- _JOB_:
From the first line of the data below through the line bearing "CZ + 41)), oldDark);", reproduce each line exactly; do not include pictures.

## BEGIN

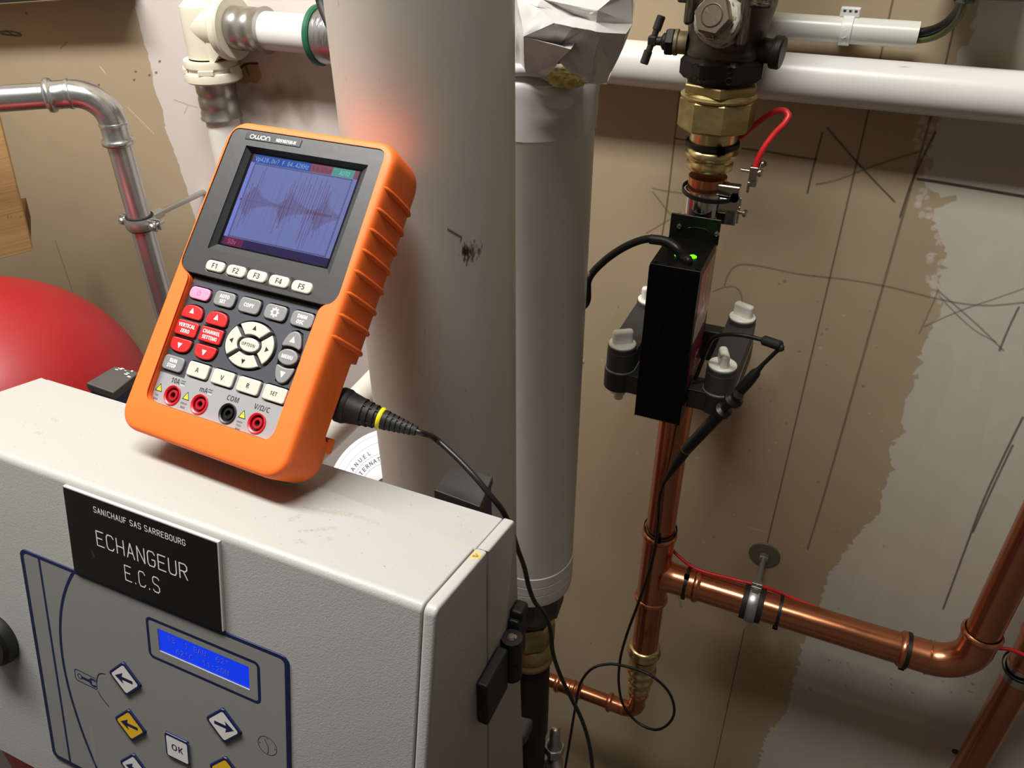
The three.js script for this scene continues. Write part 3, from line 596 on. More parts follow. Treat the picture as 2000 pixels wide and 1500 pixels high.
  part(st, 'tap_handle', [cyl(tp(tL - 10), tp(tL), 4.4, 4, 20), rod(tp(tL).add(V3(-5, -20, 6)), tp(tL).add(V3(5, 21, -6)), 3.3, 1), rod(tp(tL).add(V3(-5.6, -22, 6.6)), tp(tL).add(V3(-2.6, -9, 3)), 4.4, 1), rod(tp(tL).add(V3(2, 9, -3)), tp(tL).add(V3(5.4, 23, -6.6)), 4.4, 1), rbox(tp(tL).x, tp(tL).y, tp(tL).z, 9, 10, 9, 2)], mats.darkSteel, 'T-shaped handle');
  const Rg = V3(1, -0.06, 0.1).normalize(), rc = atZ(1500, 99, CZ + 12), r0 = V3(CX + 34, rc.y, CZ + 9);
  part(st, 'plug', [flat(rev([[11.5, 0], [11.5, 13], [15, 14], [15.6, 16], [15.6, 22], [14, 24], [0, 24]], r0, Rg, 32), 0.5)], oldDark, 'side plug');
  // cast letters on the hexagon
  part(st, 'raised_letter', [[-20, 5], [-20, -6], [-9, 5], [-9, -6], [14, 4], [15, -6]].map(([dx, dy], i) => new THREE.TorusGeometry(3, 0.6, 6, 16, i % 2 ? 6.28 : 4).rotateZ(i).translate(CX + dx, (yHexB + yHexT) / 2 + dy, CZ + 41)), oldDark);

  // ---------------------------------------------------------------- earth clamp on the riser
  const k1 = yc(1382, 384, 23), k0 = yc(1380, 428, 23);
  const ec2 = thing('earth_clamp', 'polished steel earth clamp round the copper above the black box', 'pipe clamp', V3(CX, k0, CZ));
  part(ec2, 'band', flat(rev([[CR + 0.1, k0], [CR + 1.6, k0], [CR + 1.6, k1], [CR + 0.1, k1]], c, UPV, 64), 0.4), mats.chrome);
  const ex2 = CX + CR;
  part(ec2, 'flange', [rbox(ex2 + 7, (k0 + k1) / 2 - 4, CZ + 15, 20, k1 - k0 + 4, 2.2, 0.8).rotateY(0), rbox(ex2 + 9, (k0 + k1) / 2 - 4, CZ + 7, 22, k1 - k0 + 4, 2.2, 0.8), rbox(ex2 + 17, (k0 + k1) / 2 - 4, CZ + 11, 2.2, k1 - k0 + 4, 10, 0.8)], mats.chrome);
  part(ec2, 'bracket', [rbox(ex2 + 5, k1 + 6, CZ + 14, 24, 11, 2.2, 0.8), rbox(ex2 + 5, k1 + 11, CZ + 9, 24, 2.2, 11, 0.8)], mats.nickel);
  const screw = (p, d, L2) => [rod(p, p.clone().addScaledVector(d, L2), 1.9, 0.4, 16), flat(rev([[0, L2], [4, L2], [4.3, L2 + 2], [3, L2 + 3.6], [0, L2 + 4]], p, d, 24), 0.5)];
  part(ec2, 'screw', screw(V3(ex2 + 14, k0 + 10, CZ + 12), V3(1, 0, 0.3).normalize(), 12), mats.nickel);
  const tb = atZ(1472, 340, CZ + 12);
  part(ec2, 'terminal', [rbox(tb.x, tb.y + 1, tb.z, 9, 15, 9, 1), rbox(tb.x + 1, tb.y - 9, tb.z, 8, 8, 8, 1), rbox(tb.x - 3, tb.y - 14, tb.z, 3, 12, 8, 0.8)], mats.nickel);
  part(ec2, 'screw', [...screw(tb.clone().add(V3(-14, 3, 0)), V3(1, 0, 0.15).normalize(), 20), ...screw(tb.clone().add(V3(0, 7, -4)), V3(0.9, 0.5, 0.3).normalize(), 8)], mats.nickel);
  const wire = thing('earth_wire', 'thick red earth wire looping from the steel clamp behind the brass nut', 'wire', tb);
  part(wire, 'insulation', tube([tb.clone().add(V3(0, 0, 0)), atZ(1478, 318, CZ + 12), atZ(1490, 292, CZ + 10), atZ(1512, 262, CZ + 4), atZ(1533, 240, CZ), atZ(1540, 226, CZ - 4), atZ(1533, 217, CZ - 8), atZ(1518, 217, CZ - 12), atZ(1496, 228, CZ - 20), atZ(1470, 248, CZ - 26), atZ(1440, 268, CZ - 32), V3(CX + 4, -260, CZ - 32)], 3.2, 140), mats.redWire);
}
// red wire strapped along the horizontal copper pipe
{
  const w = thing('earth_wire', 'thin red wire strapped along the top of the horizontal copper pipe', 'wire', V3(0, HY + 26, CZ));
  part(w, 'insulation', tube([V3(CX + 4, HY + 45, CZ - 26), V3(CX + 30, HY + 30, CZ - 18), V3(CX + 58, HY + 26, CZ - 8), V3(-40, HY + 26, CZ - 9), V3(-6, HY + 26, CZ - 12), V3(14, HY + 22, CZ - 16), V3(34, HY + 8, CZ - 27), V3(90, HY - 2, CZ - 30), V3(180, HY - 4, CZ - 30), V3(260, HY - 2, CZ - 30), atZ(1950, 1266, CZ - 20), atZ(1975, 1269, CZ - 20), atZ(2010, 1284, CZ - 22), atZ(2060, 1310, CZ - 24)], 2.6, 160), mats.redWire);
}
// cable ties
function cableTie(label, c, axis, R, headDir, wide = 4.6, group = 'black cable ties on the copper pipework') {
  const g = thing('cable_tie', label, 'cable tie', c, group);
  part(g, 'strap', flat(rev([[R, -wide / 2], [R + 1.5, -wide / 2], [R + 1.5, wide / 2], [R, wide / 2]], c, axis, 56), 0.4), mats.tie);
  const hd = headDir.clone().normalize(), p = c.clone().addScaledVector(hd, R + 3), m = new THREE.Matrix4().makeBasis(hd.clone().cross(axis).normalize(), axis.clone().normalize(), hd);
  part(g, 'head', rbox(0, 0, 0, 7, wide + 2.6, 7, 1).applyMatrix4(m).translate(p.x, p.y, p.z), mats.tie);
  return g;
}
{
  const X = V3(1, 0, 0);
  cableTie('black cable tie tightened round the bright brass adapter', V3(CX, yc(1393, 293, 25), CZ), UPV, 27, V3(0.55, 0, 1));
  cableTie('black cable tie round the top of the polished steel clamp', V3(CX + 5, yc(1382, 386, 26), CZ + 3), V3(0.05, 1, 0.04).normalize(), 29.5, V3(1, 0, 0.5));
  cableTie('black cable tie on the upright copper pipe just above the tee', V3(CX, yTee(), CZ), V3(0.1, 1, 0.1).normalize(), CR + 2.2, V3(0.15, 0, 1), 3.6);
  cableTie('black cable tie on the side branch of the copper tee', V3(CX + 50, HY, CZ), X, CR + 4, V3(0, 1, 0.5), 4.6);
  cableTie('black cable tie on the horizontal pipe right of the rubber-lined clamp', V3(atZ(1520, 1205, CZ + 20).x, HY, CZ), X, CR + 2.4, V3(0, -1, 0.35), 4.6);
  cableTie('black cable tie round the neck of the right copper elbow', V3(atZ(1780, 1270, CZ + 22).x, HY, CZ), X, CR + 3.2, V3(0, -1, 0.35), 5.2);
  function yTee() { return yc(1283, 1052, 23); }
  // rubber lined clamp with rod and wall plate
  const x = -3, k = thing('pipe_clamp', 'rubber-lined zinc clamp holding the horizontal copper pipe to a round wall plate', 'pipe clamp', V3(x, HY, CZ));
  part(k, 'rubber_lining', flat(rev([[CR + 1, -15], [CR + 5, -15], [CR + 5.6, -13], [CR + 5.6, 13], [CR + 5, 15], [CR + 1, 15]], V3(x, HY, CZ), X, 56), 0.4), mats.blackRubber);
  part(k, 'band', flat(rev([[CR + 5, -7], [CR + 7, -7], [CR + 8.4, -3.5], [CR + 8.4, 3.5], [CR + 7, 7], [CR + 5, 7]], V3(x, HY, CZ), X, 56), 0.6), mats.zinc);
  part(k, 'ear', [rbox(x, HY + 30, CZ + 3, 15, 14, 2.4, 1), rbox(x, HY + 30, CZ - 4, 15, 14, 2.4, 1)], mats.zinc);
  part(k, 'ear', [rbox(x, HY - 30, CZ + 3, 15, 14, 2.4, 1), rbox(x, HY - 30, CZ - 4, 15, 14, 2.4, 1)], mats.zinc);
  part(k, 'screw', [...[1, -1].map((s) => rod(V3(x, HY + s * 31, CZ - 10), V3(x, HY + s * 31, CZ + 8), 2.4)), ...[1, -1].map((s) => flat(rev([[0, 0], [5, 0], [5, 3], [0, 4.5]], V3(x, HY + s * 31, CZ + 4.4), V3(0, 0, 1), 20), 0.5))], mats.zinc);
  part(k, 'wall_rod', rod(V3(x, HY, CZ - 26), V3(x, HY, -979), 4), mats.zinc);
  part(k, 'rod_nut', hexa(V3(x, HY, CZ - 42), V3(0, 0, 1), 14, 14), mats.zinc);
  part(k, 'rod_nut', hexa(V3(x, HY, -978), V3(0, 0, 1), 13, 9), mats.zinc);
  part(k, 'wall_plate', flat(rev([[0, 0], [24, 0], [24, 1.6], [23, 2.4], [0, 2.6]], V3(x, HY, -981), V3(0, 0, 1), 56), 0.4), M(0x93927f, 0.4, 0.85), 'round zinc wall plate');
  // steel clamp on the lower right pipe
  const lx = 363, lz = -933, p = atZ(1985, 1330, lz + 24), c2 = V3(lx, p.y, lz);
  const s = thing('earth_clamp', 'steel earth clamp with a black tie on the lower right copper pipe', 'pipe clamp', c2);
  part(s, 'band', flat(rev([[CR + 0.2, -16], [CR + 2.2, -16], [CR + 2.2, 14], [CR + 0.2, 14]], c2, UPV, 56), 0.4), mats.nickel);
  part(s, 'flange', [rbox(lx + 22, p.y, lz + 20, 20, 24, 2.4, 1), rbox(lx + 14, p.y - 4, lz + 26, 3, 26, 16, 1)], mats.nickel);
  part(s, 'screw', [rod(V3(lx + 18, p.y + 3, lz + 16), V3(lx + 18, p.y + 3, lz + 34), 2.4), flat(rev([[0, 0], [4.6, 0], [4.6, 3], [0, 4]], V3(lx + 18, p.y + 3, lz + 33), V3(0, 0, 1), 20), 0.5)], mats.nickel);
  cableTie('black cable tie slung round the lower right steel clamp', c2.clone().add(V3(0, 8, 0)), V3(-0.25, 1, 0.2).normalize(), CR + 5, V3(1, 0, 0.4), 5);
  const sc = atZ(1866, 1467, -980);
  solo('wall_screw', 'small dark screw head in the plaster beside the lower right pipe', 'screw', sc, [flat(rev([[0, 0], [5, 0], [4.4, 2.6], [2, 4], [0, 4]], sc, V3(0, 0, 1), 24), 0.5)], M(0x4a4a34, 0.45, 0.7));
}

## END

- _THE RESULT_:
The three.js script for this scene continues. Write part 3, from line 596 on. More parts follow. Treat the picture as 2000 pixels wide and 1500 pixels high.
  part(st, 'tap_handle', [cyl(tp(tL - 10), tp(tL), 4.4, 4, 20), rod(tp(tL).add(V3(-5, -20, 6)), tp(tL).add(V3(5, 21, -6)), 3.3, 1), rod(tp(tL).add(V3(-5.6, -22, 6.6)), tp(tL).add(V3(-2.6, -9, 3)), 4.4, 1), rod(tp(tL).add(V3(2, 9, -3)), tp(tL).add(V3(5.4, 23, -6.6)), 4.4, 1), rbox(tp(tL).x, tp(tL).y, tp(tL).z, 9, 10, 9, 2)], mats.darkSteel, 'T-shaped handle');
  const Rg = V3(1, -0.06, 0.1).normalize(), rc = atZ(1500, 99, CZ + 12), r0 = V3(CX + 34, rc.y, CZ + 9);
  part(st, 'plug', [flat(rev([[11.5, 0], [11.5, 13], [15, 14], [15.6, 16], [15.6, 22], [14, 24], [0, 24]], r0, Rg, 32), 0.5)], oldDark, 'side plug');
  // cast letters on the hexagon
  part(st, 'raised_letter', [[-20, 5], [-20, -6], [-9, 5], [-9, -6], [14, 4], [15, -6]].map(([dx, dy], i) => new THREE.TorusGeometry(3, 0.6, 6, 16, i % 2 ? 6.28 : 4).rotateZ(i).translate(CX + dx, (yHexB + yHexT) / 2 + dy, CZ + 41)), oldDark);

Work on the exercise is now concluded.